[Collection entries]
■ ■ ■ ■
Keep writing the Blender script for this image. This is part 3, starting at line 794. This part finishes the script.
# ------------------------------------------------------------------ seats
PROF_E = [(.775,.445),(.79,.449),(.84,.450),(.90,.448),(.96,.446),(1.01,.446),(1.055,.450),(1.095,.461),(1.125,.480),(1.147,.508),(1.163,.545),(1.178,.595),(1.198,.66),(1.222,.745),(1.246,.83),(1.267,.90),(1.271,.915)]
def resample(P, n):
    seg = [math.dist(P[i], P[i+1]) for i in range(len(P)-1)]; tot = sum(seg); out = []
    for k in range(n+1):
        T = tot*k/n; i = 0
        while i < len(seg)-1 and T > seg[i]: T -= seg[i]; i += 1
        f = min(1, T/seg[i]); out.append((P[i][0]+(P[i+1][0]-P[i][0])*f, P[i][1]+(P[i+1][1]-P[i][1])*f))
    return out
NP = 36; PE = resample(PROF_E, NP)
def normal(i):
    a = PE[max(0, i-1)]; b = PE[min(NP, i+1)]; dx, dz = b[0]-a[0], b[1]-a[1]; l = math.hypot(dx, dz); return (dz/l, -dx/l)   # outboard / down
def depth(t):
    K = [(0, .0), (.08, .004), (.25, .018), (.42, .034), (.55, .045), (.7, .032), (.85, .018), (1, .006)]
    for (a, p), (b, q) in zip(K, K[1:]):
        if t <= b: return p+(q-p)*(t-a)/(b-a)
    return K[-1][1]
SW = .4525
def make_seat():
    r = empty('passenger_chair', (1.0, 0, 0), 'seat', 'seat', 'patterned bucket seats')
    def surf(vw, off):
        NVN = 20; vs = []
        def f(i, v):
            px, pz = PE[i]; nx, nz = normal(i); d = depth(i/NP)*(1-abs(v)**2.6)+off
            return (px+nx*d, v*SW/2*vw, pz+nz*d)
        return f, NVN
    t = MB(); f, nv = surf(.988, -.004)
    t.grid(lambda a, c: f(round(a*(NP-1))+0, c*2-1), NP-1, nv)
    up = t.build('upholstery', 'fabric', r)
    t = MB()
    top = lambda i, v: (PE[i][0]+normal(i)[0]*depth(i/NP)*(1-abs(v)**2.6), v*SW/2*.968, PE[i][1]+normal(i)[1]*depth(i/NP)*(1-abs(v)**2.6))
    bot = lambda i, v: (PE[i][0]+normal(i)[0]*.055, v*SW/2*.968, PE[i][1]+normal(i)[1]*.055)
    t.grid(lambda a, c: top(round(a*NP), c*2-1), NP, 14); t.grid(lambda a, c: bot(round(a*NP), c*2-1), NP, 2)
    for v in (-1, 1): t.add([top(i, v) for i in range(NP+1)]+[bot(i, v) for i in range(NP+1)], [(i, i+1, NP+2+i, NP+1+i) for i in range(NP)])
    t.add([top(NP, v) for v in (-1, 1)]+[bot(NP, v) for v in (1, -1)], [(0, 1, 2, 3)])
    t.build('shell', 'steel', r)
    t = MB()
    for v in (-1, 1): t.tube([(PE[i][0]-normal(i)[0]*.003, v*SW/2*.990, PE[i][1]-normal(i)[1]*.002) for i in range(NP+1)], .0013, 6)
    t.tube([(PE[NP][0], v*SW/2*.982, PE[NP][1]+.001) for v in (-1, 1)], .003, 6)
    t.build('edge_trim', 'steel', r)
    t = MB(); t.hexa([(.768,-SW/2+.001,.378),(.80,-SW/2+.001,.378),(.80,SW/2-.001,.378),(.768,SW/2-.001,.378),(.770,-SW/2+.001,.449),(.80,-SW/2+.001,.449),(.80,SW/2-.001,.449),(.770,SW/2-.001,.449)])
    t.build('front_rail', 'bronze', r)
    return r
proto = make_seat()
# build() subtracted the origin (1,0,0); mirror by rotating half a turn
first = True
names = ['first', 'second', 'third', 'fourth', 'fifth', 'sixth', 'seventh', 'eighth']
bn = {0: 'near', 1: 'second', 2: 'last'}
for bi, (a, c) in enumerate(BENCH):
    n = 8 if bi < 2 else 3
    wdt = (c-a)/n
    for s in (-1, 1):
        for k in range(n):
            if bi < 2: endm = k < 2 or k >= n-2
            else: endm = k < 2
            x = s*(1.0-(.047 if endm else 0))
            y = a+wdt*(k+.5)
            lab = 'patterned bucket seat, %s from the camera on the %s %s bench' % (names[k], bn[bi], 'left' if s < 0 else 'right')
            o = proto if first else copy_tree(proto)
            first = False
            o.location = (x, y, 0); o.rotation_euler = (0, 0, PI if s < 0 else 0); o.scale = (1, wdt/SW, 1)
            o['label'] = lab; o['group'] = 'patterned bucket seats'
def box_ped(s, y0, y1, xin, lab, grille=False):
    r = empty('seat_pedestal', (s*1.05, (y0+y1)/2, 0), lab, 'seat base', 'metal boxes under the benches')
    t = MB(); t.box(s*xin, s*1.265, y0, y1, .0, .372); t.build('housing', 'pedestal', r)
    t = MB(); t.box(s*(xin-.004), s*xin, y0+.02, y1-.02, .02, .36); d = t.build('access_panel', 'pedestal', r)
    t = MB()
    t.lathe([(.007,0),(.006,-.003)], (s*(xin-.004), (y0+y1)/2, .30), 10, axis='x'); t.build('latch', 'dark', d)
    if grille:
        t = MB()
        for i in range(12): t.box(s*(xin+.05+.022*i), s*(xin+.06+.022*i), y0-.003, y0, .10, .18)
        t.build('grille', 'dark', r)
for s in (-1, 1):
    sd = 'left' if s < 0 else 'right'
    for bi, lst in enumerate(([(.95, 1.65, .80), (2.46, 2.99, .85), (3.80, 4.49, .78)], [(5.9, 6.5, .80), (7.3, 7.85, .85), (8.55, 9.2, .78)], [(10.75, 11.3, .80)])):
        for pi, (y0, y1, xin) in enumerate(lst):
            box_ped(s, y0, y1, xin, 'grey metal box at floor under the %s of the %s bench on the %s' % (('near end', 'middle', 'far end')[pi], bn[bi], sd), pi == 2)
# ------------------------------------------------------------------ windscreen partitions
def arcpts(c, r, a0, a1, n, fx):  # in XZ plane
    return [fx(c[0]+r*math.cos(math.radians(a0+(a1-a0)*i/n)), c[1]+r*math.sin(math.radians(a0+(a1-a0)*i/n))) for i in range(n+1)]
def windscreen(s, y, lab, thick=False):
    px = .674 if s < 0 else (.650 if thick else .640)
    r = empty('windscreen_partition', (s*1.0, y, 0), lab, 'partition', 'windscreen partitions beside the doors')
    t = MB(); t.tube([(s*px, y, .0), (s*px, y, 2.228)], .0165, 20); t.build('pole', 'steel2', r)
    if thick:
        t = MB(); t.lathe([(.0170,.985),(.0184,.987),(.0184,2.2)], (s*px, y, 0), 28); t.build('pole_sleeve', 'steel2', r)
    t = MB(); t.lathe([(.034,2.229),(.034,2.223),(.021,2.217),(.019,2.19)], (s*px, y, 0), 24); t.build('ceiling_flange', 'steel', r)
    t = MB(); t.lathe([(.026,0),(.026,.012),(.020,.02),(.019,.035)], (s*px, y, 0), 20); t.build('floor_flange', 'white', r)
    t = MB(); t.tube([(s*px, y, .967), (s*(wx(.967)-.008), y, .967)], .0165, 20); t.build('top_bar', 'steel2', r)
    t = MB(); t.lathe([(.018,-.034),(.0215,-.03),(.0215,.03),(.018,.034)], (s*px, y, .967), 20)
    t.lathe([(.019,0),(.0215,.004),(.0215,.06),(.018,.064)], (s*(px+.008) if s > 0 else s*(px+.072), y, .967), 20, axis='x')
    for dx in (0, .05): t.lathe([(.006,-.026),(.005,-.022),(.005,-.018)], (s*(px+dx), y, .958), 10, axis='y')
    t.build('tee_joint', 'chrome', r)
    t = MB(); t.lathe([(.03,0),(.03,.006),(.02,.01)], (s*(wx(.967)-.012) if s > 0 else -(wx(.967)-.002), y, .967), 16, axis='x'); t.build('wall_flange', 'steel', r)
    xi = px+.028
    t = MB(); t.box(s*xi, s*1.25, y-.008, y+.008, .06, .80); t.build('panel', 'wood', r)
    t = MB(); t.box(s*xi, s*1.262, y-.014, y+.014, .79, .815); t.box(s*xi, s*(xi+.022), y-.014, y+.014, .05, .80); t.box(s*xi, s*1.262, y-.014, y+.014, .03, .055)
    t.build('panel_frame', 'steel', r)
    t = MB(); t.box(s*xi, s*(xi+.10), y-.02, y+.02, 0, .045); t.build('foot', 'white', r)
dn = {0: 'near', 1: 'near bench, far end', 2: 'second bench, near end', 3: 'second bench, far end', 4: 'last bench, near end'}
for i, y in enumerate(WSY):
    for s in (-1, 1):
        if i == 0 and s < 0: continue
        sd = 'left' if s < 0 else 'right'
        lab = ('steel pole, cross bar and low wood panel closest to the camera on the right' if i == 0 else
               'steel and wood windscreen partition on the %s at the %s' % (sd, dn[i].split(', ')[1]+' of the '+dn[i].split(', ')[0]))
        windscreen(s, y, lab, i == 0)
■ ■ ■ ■
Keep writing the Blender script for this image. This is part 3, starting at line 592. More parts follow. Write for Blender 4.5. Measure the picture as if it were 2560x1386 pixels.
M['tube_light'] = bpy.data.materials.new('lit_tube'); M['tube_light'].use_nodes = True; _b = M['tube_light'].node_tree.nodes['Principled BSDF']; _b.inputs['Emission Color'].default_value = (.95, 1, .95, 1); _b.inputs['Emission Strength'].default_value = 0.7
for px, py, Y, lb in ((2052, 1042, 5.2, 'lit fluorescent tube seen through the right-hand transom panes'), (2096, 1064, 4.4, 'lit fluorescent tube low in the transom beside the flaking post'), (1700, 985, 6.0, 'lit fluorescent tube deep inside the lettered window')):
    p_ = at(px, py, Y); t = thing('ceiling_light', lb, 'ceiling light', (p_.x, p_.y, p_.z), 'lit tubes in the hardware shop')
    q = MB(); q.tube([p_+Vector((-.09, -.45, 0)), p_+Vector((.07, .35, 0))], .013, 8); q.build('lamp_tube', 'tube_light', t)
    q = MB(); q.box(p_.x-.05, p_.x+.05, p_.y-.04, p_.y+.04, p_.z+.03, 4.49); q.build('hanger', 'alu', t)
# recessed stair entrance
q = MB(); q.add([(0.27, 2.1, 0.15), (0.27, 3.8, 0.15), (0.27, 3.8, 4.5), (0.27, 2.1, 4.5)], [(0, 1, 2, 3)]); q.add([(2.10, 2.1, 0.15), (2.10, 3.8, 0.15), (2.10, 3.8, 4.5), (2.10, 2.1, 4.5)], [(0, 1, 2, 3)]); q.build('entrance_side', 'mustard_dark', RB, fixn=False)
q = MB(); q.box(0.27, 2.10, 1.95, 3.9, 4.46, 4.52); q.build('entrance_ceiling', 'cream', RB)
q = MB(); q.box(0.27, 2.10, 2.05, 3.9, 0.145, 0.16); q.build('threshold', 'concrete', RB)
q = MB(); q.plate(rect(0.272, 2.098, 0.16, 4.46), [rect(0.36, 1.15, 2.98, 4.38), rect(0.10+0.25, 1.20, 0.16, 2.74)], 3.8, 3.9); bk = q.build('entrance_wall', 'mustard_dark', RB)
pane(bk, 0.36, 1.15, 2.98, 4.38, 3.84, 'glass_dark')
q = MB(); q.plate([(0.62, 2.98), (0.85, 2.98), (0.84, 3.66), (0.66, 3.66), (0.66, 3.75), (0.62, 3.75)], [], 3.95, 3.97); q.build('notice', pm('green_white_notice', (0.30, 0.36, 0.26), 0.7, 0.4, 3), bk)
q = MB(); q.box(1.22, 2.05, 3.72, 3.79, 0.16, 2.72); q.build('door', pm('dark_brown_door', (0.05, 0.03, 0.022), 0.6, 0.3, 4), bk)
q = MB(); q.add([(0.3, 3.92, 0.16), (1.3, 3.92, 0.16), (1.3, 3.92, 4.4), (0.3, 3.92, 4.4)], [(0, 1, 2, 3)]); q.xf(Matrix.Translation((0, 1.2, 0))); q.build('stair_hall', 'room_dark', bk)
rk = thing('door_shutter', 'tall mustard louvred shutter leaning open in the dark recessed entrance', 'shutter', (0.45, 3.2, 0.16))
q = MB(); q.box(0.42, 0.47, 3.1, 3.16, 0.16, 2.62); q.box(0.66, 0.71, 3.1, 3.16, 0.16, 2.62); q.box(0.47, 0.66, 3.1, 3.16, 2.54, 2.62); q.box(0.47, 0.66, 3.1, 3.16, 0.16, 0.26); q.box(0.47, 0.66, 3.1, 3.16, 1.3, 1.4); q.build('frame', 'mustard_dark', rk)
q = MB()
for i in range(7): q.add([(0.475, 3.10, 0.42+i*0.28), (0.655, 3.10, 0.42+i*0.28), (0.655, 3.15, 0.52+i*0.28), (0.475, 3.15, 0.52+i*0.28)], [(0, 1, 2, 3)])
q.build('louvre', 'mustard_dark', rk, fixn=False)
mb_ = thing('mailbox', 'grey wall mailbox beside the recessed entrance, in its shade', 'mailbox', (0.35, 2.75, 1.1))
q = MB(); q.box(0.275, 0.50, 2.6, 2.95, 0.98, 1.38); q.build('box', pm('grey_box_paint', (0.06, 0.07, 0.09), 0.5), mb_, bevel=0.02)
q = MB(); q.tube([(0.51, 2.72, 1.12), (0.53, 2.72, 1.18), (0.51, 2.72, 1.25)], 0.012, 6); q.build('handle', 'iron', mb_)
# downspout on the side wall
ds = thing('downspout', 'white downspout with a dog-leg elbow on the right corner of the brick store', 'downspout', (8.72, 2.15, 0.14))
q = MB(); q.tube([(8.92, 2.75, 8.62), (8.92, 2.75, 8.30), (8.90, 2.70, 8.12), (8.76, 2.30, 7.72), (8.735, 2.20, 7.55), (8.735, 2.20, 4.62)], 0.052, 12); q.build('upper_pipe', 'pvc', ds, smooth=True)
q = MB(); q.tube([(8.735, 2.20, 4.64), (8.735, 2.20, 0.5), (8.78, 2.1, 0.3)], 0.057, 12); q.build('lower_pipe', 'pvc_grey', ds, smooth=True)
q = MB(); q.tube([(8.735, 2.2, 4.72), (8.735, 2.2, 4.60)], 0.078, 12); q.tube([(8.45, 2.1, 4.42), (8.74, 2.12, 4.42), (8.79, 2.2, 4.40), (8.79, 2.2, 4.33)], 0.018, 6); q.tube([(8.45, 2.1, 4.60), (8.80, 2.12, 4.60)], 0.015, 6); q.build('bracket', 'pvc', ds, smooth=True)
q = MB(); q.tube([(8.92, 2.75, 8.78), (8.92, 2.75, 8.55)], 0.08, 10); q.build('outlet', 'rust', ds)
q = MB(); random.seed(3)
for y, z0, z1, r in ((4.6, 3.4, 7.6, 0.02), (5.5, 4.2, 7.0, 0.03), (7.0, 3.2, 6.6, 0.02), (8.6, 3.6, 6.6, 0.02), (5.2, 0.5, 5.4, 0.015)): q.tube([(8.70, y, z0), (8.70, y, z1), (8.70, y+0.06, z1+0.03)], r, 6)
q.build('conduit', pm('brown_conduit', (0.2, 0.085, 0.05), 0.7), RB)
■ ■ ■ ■
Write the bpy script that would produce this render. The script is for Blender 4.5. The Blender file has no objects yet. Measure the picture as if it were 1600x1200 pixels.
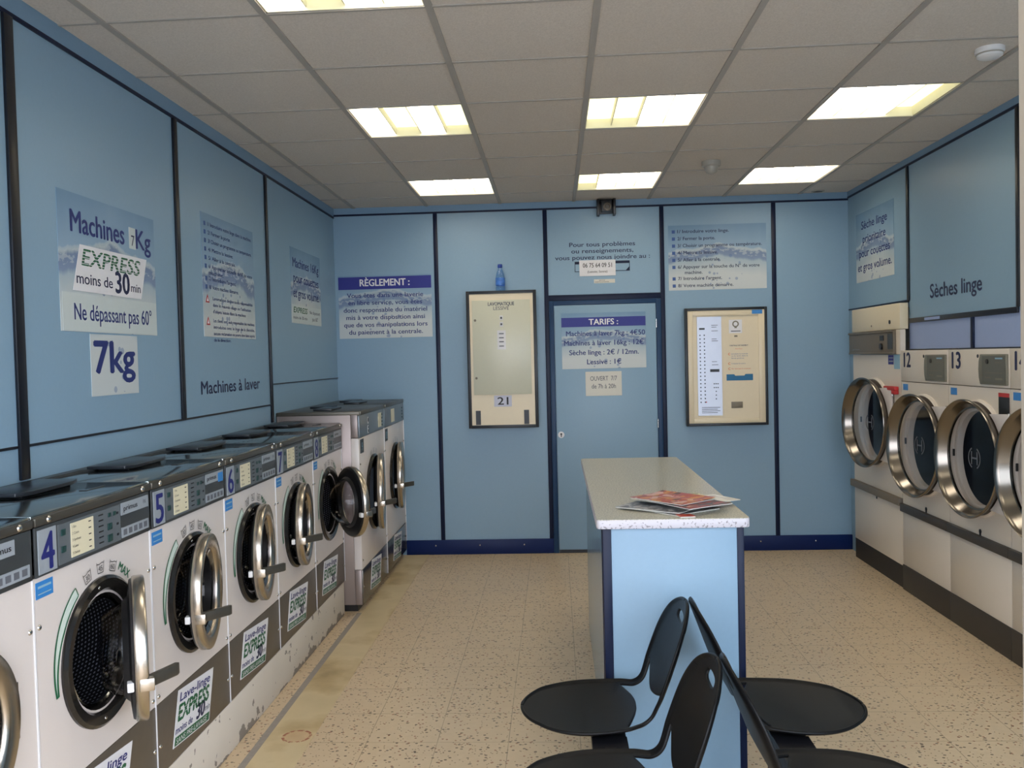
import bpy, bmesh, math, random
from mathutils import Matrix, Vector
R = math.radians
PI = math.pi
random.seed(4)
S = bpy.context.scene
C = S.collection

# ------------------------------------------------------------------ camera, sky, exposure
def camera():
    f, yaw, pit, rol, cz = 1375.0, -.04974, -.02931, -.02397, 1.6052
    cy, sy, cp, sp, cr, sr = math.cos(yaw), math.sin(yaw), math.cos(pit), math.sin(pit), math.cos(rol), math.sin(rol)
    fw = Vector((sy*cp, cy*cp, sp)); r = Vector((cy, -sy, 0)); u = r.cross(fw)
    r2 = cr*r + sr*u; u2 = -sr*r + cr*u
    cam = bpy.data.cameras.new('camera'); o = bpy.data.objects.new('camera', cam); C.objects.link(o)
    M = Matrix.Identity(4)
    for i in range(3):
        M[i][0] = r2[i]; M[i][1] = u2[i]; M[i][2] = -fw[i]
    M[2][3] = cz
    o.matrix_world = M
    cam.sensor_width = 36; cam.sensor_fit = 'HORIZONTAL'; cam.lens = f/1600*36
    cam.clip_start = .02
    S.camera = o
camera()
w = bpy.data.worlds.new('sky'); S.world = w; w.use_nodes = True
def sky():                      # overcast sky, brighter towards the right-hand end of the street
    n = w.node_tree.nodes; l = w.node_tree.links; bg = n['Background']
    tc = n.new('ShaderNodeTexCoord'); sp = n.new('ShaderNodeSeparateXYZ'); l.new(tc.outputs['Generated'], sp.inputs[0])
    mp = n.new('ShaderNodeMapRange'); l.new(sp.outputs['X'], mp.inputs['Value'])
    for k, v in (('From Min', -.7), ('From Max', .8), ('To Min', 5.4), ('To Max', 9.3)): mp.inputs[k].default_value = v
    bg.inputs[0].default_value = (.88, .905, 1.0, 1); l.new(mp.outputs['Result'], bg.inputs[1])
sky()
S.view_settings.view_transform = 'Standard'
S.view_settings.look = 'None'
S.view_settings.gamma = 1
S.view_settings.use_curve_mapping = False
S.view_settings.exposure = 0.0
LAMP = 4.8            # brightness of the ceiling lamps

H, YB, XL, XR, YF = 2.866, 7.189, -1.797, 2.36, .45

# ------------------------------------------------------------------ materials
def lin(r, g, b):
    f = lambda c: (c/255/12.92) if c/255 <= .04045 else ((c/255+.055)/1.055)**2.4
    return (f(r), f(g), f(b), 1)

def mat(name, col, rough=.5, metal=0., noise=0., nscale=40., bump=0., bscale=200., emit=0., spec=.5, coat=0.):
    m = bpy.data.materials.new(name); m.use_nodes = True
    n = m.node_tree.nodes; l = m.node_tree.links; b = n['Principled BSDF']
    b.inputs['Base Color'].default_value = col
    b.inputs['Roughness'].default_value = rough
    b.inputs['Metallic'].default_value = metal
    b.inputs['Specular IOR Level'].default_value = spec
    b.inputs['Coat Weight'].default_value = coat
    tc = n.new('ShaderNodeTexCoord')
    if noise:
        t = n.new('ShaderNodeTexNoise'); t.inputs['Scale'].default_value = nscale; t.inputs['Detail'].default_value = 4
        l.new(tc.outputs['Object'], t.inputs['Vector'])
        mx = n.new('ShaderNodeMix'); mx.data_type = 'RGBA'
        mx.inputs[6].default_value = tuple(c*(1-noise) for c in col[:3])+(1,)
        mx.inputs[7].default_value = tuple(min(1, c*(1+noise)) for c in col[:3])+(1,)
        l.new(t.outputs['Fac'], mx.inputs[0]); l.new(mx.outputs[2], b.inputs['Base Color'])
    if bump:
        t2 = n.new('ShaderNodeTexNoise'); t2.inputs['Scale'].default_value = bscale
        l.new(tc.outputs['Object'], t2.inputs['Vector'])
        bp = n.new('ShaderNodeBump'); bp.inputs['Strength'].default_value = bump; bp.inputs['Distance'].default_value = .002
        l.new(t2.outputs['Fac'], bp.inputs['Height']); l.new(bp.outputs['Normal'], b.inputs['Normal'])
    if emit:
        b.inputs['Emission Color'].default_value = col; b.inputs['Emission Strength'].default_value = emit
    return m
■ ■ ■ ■
[WHAT TO DO] Leave the pictures out, then copy word for word only the lines from the one containing "Write the bpy" through the one containing "C = S.collection", both included.

[EXERCISE SOLUTION]
Write the bpy script that would produce this render. The script is for Blender 4.5. The Blender file has no objects yet. Measure the picture as if it were 1600x1200 pixels.
import bpy, bmesh, math, random
from mathutils import Matrix, Vector
R = math.radians
PI = math.pi
random.seed(4)
S = bpy.context.scene
C = S.collection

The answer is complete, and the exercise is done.